When something becomes a premium or prized possession, like a job, it is necessary for those who control that prize possession to make it even more valuable and unattainable so they can “thin the herd”. If three candidates apply for a job which pays $ 50,000 a year, the employer, after evaluating the available candidates, may need to concede something to get the right person. The position obviously isn’t as desirable as others on the market if there are that few applicants. On the other hand, if one hundred people apply, systematizing the application process will offer clear organizational advantages towards landing the best candidate for the job.  Hiring software provides the best available solution for managing large numbers of applicants during the hiring process.

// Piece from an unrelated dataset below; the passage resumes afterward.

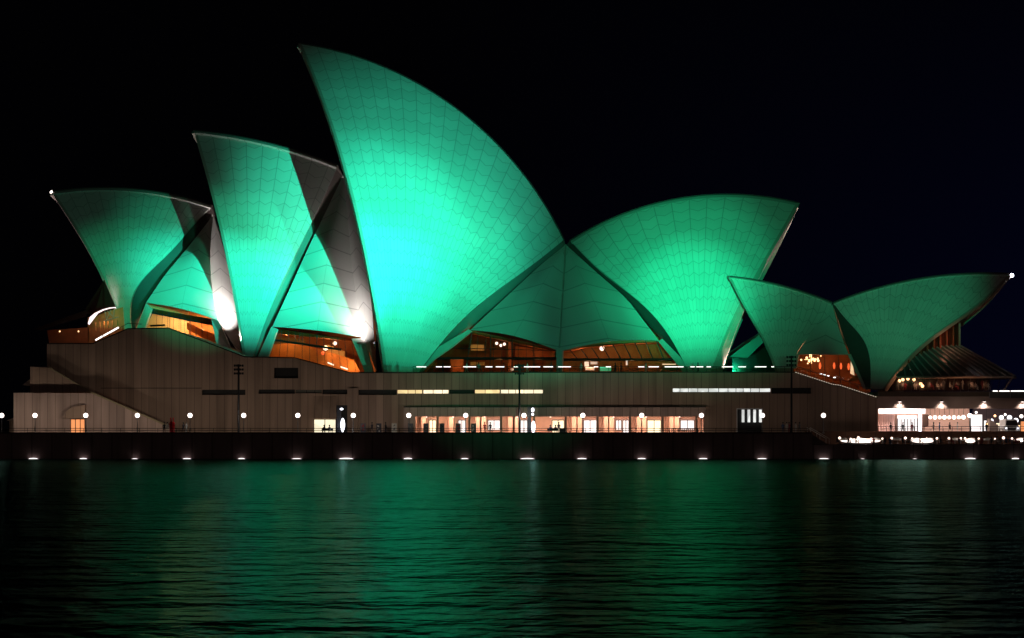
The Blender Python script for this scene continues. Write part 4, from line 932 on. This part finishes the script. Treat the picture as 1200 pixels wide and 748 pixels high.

In the United States right now, unemployment is at ten percent and not looking to improve any time soon. The good jobs are all considered premium and the number of candidates applying for them is higher than ever.  Recruiters representing companies with active hires rely on technology to increase overall efficiency and decrease a company’s average cost per a hire.  Without software, filling a highly demanded position is extremely difficult due to the volume of applicants. What could once be accomplished by relying on email folders and spreadsheets becomes unmanageable without better organization.

Think about the number of workers who have been laid off from long term, seemingly stable jobs which they always assumed they would retire from. Each of those men and women has a skill set in their chosen profession. Some of those professions will experience permanent downsizing as jobs ship over seas.  Many job seekers are applying to multiple positions and industries in an effort to make a career change.  Hiring software leverages powerful database technology to categorize available candidates and match their personal profiles to appropriate open positions.  This advantage increases a corporate recruiter’s ability to recycle applications into other available job openings even if the role a candidate originally applied for has been filled.  

Ask your corporate recruiter what he or she is using for hiring software and whether it has been upgraded in the recent past. Unless you’re a software designer, you probably won’t know the difference between programs, but you’ll at least find out if your recruiter is confident in the software he or she is using to get the job done. Technology has changed the job search industry and the recession has changed the market. If your recruiter doesn’t have the very latest hiring software, you are at a severe disadvantage.